Investing.com -- JPMorgan set its 2025 price target for the S&P 500 index at 6,500, implying 8% upside potential from current levels.
The target is driven by a projected earnings growth of 10% for the index, reaching $270 in earnings per share (EPS) next year. JPMorgan cites a combination of easing monetary policy, robust AI-driven capital spending, and improving market breadth as key catalysts for the expected growth.
Smaller companies, particularly in the Russell 2000, are also projected to rebound strongly, delivering 40% earnings growth after consecutive years of decline.
According to JPMorgan’s Wednesday note, the US economy remains pivotal to this outlook.
The Wall Street firm emphasizes the "US Exceptionalism" theme, with the country expected to maintain its role as a “global growth engine.”
“The US exceptionalism story could face turbulence and heightened volatility on the back of policy changes in 2025, but opportunities are likely to outweigh risks,” strategists led by Dubravko Lakos-Bujas said in the note.
“The benefit of deregulation and a more business-friendly environment are likely underestimated along with potential for unlocking productivity gains and capital deployment,” they added.
The ongoing AI investment surge, with tech giants leading significant expenditure, is also expected to bolster earnings across sectors.
Moreover, JPMorgan highlights the Federal Reserve’s recent policy shift. It expects the central bank to cut interest rates by an additional 100 basis points (bps) in 2025, bringing them to 3.75%.
“Further easing in borrow rates should help broaden the earnings recovery within S&P 500 and across the size spectrum,” strategists wrote.

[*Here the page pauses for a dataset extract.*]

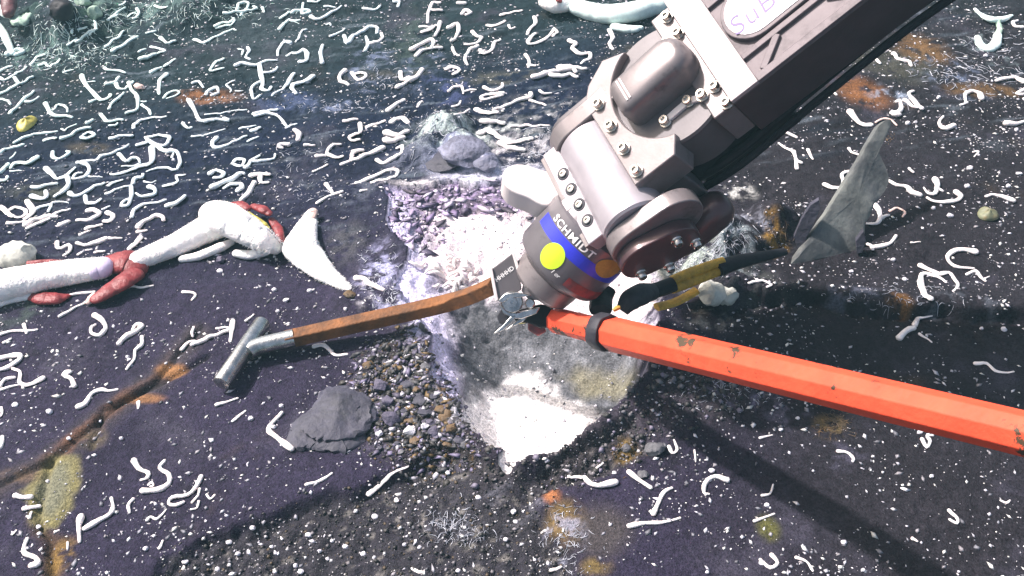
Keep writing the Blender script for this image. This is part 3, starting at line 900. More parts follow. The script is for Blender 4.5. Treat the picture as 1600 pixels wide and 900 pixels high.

A lower rate environment is also anticipated to spur credit growth and liquidity, supporting both corporate profitability and market valuations. This, coupled with deregulation and potential corporate tax adjustments under the new administration could unlock productivity and stimulate small- and mid-cap performance.
JPMorgan strategists anticipate that the current divergence in regional equity performance will persist into 2025, with US equities remaining the favored choice over Eurozone and Emerging Markets. They note that a potential convergence trade could emerge later in the year, driven by extreme differences in valuations and regional positioning.
However, Lakos-Bujas and his team stress that greater clarity on global trade and geopolitical developments is necessary before this scenario materializes. For now, "lack of a quality substitute to US equities remains the reality," they said.